Handling Trauma: Charlie Fox and Jessica Jones
Why do these characters stand out for me, when it comes to the way trauma is explored or expressed within a narrative?
First of all, it’s that they have a voice, and a nuanced one at that. Secondly, that their voices persist. As rape survivors, their experiences fill and inform the writing, from start to finish, not as a plot point inserted into the vacuum of a single chapter or episode.
Let’s start with Zoe Sharp’s Charlie Fox.
There are so many books, so many films, where Charlie’s character is the five minute opening motivation for (a male) someone else. Her contribution to narrative a sacrificial sketch. A body to experience the act of trauma itself, maybe the immediate aftermath and fall out, only to be discarded for the remainder of the story. Yes, there might be a brief return at the end to pin the metaphorical medal of justice-will-be-done upon the protagonist’s chest. But she’s a pretext for someone else’s act of rescue or revenge. Her own place in it all, erased.
But not with Zoe Sharp.
In Killer Instinct, book one of a series, the narrative sits squarely with Charlie, ex-special forces trainee. The voice centered is that of the survivor as protagonist, how she feels, and this never waivers.

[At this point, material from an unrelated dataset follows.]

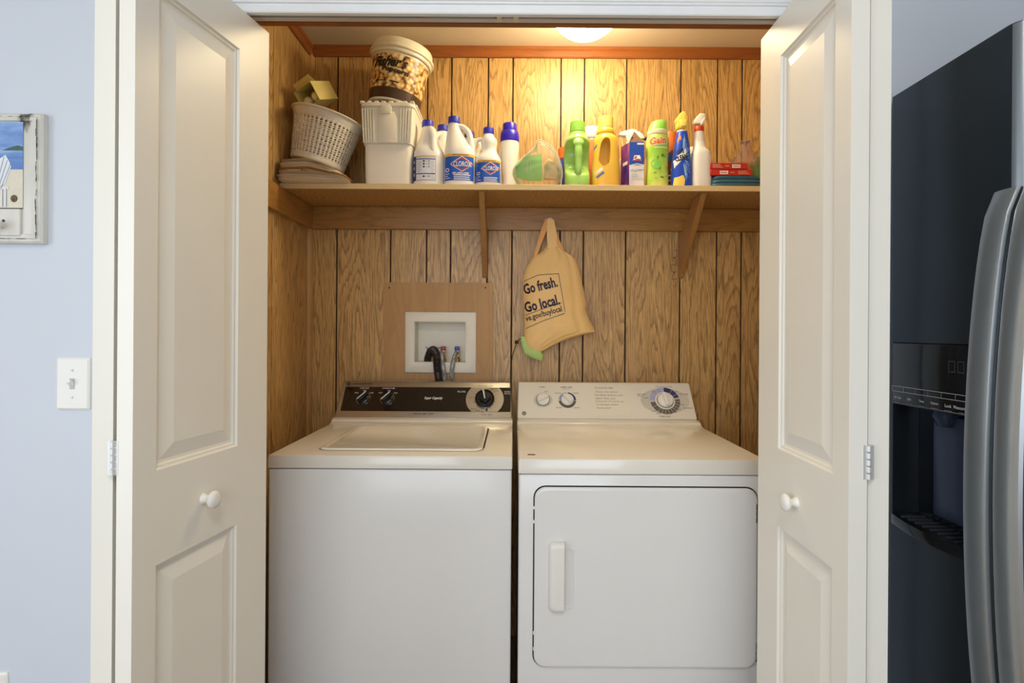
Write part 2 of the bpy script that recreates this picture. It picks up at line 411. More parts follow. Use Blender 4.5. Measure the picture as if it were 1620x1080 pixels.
# the closet's own walls: dark backing with separate panelling boards
HX0, HX1, HZ0, HZ1 = -0.418, -0.190, 1.110, 1.330            # hole for the washer outlet box
m = MB().box(XL-0.1, HX0, YB+0.006, YB+0.11, 0, CEIL).box(HX1, XR+0.1, YB+0.006, YB+0.11, 0, CEIL)
m.box(HX0, HX1, YB+0.006, YB+0.11, 0, HZ0).box(HX0, HX1, YB+0.006, YB+0.11, HZ1, CEIL)
wb = struct(m.build('wall_back', groove_mat, smooth=False), 'closet back wall of grooved oak panelling boards', 'wall')
gx = [XL] + [P(x, 525, YB).x for x in (532, 617, 674, 712, 770, 809, 885, 922, 989, 1075, 1133, 1172)] + [P(1240, 525, YB).x, XR]
G = 0.0028
for i in range(len(gx)-1):
    a, b = gx[i]+(G if i else 0), gx[i+1]-G
    z0 = 1.40 if (b > HX0-0.06 and a < HX1+0.06) else 0.0
    o = MB().box(0, b-a, 0, 0.0059, 0, CEIL-z0).build('panelling_board', panel_wood, wb, loc=(a, YB, z0), bevel=0.0012, seg=1)
wl = struct(MB().box(XL-0.1, XL-0.006, YI, YB+0.006, 0, CEIL).build('wall_closet_left', groove_mat, smooth=False), 'closet side wall of oak panelling beside the basket', 'wall')
gy = [YI, 1.46, 1.62, 1.76, 1.86, 1.994, 2.233, YB]
for a, b in zip(gy, gy[1:]):
    MB().box(0, 0.0059, 0, b-a-2*G, 0, CEIL).build('panelling_board', panel_wood, wl, loc=(XL-0.006, a+G, 0), bevel=0.0012, seg=1)
wr = struct(MB().box(XR+0.006, XR+0.1, YI, YB+0.006, 0, CEIL).build('wall_closet_right', groove_mat, smooth=False), 'closet side wall of oak panelling beside the dryer', 'wall')
for a, b in zip(gy, gy[1:]):
    MB().box(0, 0.0059, 0, b-a-2*G, 0, CEIL).build('panelling_board', panel_wood, wr, loc=(XR, a+G, 0), bevel=0.0012, seg=1)
# corner bead and crown mouldings
part('corner_bead', corner_wood, wb, lambda q: q.prism([(XL, YB), (XL, YB-0.018), (XL+0.006, YB-0.017), (XL+0.013, YB-0.012), (XL+0.017, YB-0.006), (XL+0.018, YB)], 0, CEIL, 'xy'))
def crown_prof(s=1): return [(0, 0), (0, -0.043), (-0.008, -0.043), (-0.011, -0.038), (-0.013, -0.018), (-0.017, -0.012), (-0.018, 0)]
m = MB().prism([(YB+d, CEIL+z) for d, z in crown_prof()], XL, XR, 'yz')
struct(m.build('trim_1', crown_x, angle=25), 'reddish brown crown moulding along the closet back wall', 'moulding')
m = MB().prism([(XL-d, CEIL+z) for d, z in crown_prof()], YI, YB, 'xz')
struct(m.build('trim_2', crown_y, angle=25), 'reddish brown crown moulding on the closet side wall above the basket', 'moulding')
m = MB().prism([(XR+d, CEIL+z) for d, z in crown_prof()], YI, YB, 'xz')
struct(m.build('trim_3', crown_y, angle=25), 'reddish brown crown moulding on the closet side wall above the dryer', 'moulding')
# header: painted casing outside, brown strip inside
m = MB().prism([(YW, 1.963), (YW-0.011, 1.963), (YW-0.013, 1.9655), (YW-0.014, 1.979), (YW-0.0115, 1.981), (YW-0.0115, 1.9825), (YW-0.016, 1.984), (YW-0.017, 1.9875), (YW-0.0195, 1.989), (YW-0.020, 2.02), (YW, 2.02)], OX0-0.06, OX1+0.06, 'yz')
o = struct(m.build('trim_4', edge_paint, angle=20), 'white painted casing across the head of the closet opening', 'door casing')
for k, (x0, x1) in enumerate(((OX0-0.06, OX0), (OX1, OX1+0.06))):
    m = MB().prism([(x0, YW), (x0, YW-0.018), (x0+0.012, YW-0.014), (x1-0.012, YW-0.014), (x1, YW-0.010), (x1, YW)], 0, 1.963, 'xy')
    struct(m.build('trim_%d' % (5+k), edge_paint, angle=20), 'white painted upright casing behind the folded door by the ' + ('light switch' if k == 0 else 'refrigerator'), 'door casing')
m = MB().box(OX0, OX1, YW, YI, 2.0, 2.02)
struct(m.build('trim_7', edge_paint, smooth=False), 'white head jamb lining above the bifold track', 'door jamb')
m = MB().prism([(1.345, 1.9915), (1.362, 1.9915), (1.366, 1.995), (1.366, 2.03), (1.361, 2.03), (1.361, 2.0), (1.345, 2.0)], OX0, OX1, 'yz')
struct(m.build('trim_8', crown_x), 'brown wood strip along the inside of the closet head', 'moulding')

# bifold track with its spring
tr = thing('door_track', 'white metal bifold door track under the closet head', 'door track', (0, 0, 1.977))
part('channel', pm('track_paint', (214, 216, 218), 0.35, 0.2), tr, lambda q: q.box(OX0, OX1, 1.282, 1.2865, 0, 0.023).box(OX0, OX1, 1.2985, 1.314, 0, 0.023).box(OX0, OX1, 1.2865, 1.2985, 0.019, 0.023), smooth=False)
cx0 = P(802, 29, 1.295).x
for dx in (-0.0175, 0.0205):
    part('guide_block', pm('guide_nylon', (226, 220, 196), 0.5), tr, lambda q: q.box(cx0+dx-0.0058, cx0+dx+0.0058, 1.2842, 1.3125, -0.0012, 0.004).box(cx0+dx-0.0058, cx0+dx+0.0058, 1.289, 1.2965, 0.004, 0.018), bevel=0.0008, seg=1)
sp = [(cx0-0.030+0.062*t/150, 1.2925+0.0042*math.cos(t*0.95), 0.0035+0.0042*math.sin(t*0.95)) for t in range(151)]
part('spring', chrome, tr, lambda q: q.tube(sp, 0.0009, 5))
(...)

More than that, although there’s much-needed nuance around flashbacks and on-going power of such events, the act of trauma itself is part of the past. The rape doesn’t take place in real time on-page for the reader. And especially not with the kind of queasy pornified lingering over that person’s fear that seems to dominate so many tv portrayals in the name of realism. A profoundly psychological event narrowed to physical spectacle and commodified shock tactics.
Rather, like Jessica Jones, the focus is on the long-term aftermath; the unfolding twisty bumpy path of individual recovery that re-orientates the character around their hard-won sense of self, not the rape event itself. There are no simple fixes, no quick shortcuts, and no perscriptive way of dealing with it. Just long ongoing work and a deep sense of understanding for the ways in which its ripple effects touch everything else that happens after.
Most-especially, having experienced deep violation, the characters’ responses to being threatened again are shown to be forever changed. Knowing intimately the cost of such events, the freeze or flight reflex is replaced by an intense instinct to fight, at all costs.
And the instinct to protect others from the same, in a way they themselves were not.
Charlie Fox’s story begins with her fight to uncover a new predator attacking vulnerable women in her local area, where she works as a self-defence instructor. Meanwhile, gifted but self-destructive PI, Jessica Jones, faces the return of her past rapist and stalker, who is intent on establishing control once more.
Both protagonists experience significant physical and emotional costs to defeating opponents a second time round. But, as survivors, they reject further surrender to reach a new sense of agreement with themselves and their futures. And, although the past events will always be a significant part of their identity, they are also not the sum of it.
Circumstances may have set them on this path, but they choose where they go next.
Too often trauma in books and film is treated as a passing event. Hastily sketched in limited dimensions without a real exploration of impact on identity or decision making. And the narrative is poorer for it.
After all, only through better writing of trauma, can we in turn explore, depict and celebrate resilience in the way it truly deserves.